What to work on. Set down, word for word, only the lines from the start of the records through the line bearing "stuff(mb.build('grass_tufts', M['blade']))"; include no pictures.

Scene script records:
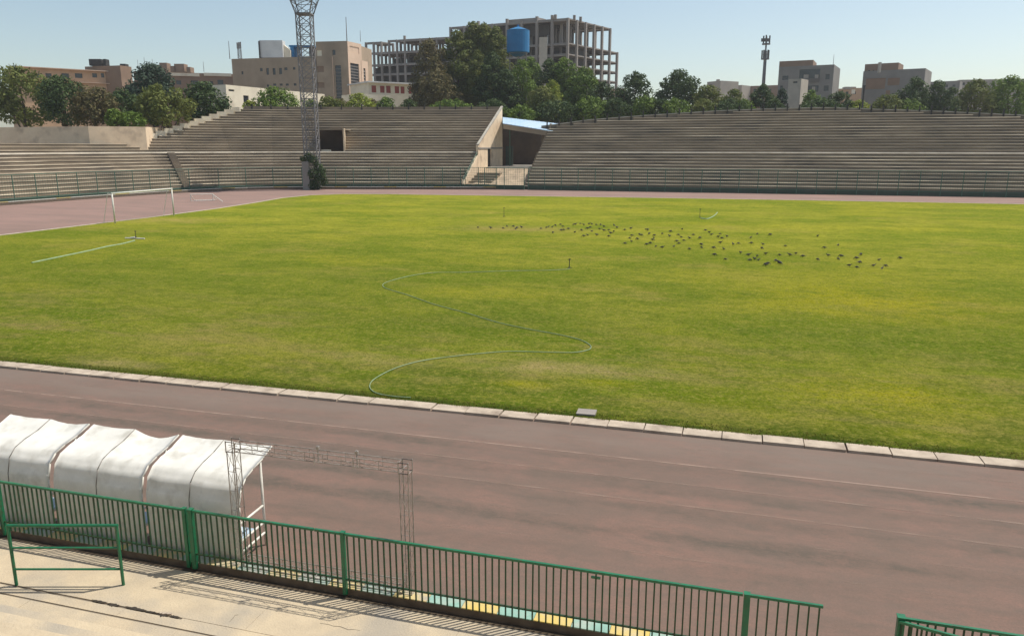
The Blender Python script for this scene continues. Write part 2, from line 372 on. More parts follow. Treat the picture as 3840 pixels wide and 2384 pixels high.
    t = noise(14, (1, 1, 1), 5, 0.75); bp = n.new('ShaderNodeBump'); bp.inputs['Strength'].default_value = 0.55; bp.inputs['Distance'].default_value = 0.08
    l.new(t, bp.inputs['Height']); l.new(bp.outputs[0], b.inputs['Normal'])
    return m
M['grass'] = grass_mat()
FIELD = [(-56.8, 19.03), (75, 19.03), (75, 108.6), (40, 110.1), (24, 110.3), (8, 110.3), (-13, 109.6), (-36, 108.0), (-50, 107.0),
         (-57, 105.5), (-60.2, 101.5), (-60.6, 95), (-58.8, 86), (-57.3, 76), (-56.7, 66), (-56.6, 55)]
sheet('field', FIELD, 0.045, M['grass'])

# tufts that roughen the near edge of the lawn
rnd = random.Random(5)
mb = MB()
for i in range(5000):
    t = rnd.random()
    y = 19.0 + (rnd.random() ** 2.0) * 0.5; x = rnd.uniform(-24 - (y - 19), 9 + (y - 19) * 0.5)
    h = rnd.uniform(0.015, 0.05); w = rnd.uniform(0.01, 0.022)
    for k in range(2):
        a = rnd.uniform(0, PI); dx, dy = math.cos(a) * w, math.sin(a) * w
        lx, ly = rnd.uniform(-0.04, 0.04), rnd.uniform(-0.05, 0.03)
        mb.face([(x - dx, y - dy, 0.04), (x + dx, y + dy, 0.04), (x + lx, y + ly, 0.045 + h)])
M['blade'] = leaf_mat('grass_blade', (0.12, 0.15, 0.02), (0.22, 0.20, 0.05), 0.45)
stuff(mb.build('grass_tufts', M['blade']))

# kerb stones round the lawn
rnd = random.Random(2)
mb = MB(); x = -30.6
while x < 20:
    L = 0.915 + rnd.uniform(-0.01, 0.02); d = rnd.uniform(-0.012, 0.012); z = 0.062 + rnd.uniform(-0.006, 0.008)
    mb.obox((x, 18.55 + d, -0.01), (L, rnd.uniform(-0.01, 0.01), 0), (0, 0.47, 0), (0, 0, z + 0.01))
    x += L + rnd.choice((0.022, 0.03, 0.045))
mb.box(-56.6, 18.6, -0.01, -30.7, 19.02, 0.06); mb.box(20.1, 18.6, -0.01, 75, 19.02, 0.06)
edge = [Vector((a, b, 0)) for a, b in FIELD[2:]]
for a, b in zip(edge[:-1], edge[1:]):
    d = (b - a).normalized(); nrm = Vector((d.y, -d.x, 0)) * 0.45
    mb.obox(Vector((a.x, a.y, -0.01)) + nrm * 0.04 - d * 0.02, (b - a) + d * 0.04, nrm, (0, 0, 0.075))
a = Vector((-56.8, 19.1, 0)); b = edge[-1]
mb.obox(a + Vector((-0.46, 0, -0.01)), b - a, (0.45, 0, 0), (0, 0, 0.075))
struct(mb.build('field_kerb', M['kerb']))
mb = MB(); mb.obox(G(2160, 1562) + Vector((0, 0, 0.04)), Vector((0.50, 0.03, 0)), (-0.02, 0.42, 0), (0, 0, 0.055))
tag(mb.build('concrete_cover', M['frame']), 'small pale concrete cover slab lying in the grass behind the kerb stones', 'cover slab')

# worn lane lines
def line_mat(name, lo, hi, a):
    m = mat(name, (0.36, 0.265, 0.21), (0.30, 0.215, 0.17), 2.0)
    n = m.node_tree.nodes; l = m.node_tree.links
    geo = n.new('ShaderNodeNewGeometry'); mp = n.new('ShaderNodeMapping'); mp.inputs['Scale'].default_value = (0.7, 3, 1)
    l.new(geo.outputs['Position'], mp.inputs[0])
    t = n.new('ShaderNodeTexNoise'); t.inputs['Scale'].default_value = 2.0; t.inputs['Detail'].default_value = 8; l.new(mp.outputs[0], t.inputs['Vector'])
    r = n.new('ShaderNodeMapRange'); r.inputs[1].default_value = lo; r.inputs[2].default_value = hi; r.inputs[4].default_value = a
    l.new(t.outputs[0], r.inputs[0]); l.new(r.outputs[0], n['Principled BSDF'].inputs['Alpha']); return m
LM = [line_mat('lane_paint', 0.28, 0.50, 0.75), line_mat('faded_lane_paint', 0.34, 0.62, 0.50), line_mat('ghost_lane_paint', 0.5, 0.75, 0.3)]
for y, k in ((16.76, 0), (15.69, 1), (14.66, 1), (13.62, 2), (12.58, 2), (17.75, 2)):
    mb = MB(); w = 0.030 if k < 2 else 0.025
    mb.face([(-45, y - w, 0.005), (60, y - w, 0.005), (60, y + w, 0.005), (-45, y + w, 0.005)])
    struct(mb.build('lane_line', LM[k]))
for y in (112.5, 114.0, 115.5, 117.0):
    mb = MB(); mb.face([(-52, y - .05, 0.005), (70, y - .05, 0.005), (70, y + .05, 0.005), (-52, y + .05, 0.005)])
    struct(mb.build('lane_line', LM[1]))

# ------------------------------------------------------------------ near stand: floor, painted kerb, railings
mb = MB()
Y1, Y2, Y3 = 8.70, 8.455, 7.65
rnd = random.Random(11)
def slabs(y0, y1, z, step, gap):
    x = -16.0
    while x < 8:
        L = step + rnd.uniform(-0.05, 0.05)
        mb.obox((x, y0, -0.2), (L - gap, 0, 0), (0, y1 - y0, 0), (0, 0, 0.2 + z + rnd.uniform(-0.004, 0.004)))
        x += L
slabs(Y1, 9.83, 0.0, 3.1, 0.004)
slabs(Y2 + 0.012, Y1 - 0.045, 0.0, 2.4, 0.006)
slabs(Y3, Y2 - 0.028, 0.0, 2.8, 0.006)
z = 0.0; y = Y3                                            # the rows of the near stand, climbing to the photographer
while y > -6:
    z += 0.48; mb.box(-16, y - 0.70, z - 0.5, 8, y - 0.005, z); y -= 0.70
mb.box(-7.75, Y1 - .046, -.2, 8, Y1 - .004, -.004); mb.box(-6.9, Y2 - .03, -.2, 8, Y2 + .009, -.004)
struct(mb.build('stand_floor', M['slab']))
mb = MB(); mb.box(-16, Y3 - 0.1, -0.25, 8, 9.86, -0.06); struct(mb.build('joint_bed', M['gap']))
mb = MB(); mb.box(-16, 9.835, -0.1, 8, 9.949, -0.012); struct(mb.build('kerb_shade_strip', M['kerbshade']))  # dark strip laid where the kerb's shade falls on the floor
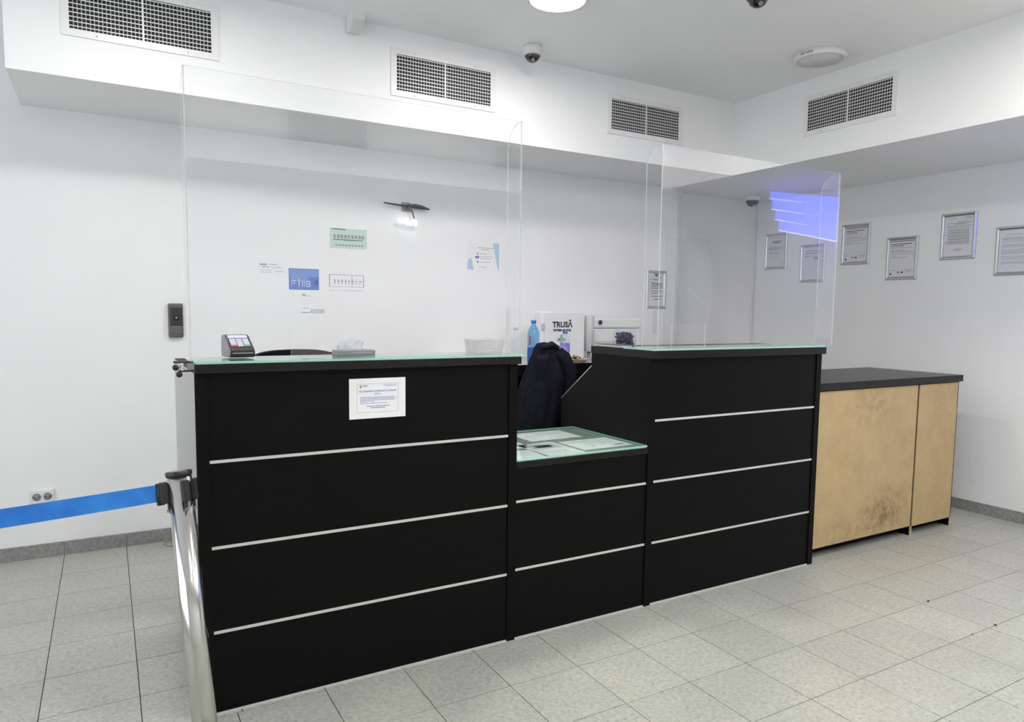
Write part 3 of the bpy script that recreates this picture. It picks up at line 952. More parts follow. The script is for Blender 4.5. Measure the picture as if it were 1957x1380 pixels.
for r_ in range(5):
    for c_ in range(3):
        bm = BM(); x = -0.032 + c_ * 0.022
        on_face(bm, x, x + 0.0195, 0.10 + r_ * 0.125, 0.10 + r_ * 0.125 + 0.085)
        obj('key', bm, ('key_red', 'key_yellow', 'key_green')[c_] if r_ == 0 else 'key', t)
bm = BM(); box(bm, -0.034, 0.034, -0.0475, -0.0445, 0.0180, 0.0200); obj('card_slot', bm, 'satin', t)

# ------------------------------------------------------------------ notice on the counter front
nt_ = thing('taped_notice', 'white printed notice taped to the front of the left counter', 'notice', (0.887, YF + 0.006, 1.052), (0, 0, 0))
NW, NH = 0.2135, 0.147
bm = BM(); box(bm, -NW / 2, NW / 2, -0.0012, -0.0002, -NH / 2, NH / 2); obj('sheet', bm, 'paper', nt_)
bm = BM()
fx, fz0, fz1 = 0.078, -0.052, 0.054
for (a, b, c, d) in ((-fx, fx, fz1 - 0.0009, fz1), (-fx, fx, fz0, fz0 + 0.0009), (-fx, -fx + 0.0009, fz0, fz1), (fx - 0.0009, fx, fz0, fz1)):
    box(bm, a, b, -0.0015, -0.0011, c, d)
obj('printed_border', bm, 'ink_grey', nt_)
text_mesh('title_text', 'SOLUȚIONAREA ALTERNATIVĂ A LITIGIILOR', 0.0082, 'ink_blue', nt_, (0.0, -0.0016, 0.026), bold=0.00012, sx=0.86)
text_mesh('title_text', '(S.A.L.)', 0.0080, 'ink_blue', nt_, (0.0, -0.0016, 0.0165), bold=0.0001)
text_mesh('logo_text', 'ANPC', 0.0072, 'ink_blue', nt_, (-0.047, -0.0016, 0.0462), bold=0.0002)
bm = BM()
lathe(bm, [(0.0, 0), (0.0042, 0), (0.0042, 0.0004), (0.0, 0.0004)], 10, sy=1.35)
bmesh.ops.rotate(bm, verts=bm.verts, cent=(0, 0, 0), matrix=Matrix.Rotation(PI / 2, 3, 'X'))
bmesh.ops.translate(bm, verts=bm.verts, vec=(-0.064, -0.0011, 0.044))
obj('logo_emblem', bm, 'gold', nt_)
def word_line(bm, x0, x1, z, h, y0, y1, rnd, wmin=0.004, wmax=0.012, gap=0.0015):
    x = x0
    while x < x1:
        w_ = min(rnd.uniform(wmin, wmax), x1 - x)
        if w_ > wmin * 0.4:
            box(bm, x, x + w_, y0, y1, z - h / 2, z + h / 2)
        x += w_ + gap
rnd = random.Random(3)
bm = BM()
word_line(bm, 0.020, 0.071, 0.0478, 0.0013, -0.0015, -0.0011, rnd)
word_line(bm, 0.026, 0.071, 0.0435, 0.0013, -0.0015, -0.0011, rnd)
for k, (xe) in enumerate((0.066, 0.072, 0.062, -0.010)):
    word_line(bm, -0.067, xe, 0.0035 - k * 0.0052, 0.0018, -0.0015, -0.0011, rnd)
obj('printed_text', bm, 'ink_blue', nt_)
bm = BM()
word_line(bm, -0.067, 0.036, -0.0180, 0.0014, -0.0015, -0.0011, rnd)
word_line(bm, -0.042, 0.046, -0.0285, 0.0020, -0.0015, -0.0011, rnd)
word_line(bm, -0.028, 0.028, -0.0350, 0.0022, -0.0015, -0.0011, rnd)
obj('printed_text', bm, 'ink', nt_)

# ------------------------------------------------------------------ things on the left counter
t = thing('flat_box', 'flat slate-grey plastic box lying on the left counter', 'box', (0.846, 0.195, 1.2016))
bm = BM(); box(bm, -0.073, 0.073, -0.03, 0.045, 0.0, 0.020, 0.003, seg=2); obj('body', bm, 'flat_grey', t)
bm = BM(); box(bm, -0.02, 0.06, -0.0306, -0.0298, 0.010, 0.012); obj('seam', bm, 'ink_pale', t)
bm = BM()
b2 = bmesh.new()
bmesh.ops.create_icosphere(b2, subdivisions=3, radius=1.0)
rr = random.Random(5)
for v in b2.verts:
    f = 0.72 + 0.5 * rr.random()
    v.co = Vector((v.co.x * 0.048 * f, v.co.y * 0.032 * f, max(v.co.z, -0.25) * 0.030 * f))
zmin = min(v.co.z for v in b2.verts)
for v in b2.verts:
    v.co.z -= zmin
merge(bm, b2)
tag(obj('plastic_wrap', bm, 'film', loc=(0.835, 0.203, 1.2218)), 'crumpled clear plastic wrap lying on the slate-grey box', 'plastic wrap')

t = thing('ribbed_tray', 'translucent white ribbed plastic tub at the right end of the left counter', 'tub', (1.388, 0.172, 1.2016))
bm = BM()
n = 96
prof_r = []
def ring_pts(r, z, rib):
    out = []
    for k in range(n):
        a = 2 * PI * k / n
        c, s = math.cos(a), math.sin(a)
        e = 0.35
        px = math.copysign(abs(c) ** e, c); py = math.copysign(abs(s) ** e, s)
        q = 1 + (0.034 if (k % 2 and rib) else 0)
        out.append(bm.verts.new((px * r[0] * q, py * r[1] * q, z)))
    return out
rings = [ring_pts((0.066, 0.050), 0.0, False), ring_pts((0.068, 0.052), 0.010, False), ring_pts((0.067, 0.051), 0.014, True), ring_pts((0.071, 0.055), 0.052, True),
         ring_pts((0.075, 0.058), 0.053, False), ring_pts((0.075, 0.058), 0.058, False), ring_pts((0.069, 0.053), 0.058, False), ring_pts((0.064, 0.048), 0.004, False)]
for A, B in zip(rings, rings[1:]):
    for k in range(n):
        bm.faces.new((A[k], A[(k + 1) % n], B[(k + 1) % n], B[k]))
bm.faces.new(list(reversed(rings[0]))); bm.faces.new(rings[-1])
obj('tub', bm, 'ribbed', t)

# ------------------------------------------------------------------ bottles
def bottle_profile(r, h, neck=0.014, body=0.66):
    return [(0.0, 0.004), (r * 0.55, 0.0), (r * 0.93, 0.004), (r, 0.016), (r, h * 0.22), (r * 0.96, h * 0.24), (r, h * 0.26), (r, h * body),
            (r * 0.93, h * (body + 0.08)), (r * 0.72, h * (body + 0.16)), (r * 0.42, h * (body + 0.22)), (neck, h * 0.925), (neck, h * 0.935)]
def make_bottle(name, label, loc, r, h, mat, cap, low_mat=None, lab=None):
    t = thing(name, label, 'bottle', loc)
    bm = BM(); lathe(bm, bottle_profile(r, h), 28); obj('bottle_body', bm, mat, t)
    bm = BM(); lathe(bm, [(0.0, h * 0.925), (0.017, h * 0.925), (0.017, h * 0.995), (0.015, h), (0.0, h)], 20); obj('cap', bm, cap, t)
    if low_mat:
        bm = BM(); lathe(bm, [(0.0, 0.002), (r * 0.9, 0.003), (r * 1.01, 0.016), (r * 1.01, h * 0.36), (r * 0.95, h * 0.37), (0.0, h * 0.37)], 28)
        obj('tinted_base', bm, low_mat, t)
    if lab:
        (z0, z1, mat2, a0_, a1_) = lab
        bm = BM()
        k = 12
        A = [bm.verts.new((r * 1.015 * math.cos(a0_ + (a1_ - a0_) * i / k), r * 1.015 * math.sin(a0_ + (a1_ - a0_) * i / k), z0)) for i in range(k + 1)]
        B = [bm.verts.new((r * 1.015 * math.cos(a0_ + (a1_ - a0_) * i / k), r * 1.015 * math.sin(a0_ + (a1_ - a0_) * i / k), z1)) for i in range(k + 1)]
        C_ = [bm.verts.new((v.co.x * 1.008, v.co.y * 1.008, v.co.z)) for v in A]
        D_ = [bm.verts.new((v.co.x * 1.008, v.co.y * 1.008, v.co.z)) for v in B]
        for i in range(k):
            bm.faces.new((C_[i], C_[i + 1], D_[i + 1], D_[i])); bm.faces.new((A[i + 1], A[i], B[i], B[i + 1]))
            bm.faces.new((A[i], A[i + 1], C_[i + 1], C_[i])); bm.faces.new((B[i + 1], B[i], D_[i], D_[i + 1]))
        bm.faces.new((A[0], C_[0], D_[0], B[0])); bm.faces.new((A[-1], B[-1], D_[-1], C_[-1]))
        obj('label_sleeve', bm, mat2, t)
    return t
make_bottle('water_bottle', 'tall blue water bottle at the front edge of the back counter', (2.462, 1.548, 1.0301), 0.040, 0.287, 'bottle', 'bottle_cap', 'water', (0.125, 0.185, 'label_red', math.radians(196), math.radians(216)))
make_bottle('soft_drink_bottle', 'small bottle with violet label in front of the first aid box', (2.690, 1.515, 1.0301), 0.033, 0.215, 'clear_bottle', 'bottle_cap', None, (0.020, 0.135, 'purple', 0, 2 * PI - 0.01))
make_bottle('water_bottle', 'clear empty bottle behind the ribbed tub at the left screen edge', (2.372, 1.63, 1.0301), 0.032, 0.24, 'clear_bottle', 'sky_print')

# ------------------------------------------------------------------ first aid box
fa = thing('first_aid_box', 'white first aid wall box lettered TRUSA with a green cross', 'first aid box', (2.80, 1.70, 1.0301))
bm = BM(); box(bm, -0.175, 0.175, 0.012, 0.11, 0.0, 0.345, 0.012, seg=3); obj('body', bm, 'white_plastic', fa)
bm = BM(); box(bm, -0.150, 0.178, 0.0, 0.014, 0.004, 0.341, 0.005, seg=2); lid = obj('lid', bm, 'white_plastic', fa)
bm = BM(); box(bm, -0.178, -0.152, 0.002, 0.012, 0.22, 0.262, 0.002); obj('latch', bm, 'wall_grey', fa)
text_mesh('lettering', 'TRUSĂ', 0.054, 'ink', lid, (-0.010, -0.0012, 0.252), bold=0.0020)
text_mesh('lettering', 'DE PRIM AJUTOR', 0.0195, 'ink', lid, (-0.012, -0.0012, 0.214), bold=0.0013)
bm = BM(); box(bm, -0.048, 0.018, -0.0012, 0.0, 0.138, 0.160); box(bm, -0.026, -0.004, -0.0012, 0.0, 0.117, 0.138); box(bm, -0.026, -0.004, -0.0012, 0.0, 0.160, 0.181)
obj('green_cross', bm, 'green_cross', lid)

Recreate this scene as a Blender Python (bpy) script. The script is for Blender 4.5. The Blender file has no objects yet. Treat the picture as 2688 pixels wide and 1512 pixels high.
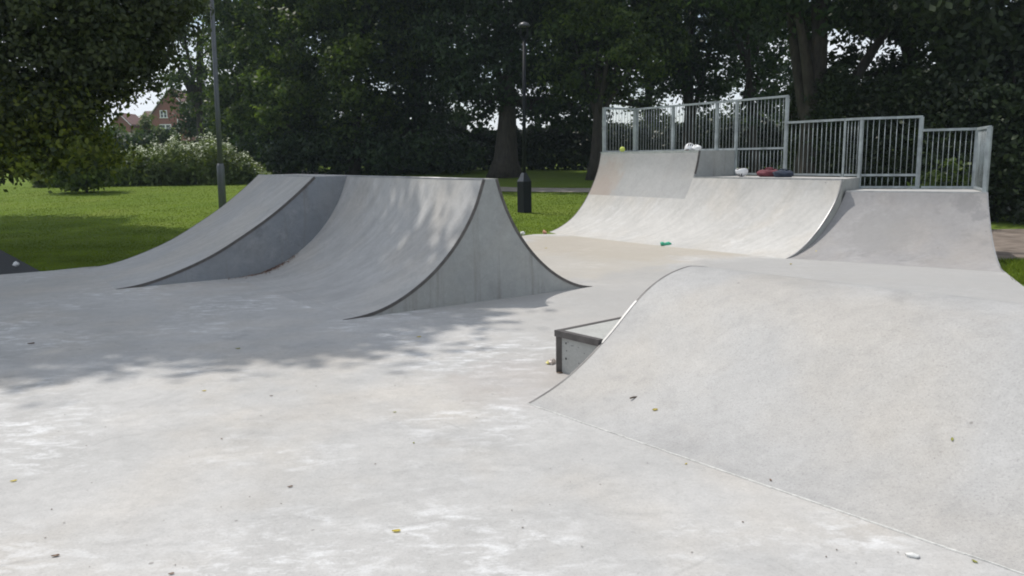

Output of the task.
The Blender Python script for this scene continues. Write part 2, from line 372 on. More parts follow. Treat the picture as 3840 pixels wide and 2384 pixels high.
    t = noise(14, (1, 1, 1), 5, 0.75); bp = n.new('ShaderNodeBump'); bp.inputs['Strength'].default_value = 0.55; bp.inputs['Distance'].default_value = 0.08
    l.new(t, bp.inputs['Height']); l.new(bp.outputs[0], b.inputs['Normal'])
    return m
M['grass'] = grass_mat()
FIELD = [(-56.8, 19.03), (75, 19.03), (75, 108.6), (40, 110.1), (24, 110.3), (8, 110.3), (-13, 109.6), (-36, 108.0), (-50, 107.0),
         (-57, 105.5), (-60.2, 101.5), (-60.6, 95), (-58.8, 86), (-57.3, 76), (-56.7, 66), (-56.6, 55)]
sheet('field', FIELD, 0.045, M['grass'])

# tufts that roughen the near edge of the lawn
rnd = random.Random(5)
mb = MB()
for i in range(5000):
    t = rnd.random()
    y = 19.0 + (rnd.random() ** 2.0) * 0.5; x = rnd.uniform(-24 - (y - 19), 9 + (y - 19) * 0.5)
    h = rnd.uniform(0.015, 0.05); w = rnd.uniform(0.01, 0.022)
    for k in range(2):
        a = rnd.uniform(0, PI); dx, dy = math.cos(a) * w, math.sin(a) * w
        lx, ly = rnd.uniform(-0.04, 0.04), rnd.uniform(-0.05, 0.03)
        mb.face([(x - dx, y - dy, 0.04), (x + dx, y + dy, 0.04), (x + lx, y + ly, 0.045 + h)])
M['blade'] = leaf_mat('grass_blade', (0.12, 0.15, 0.02), (0.22, 0.20, 0.05), 0.45)
stuff(mb.build('grass_tufts', M['blade']))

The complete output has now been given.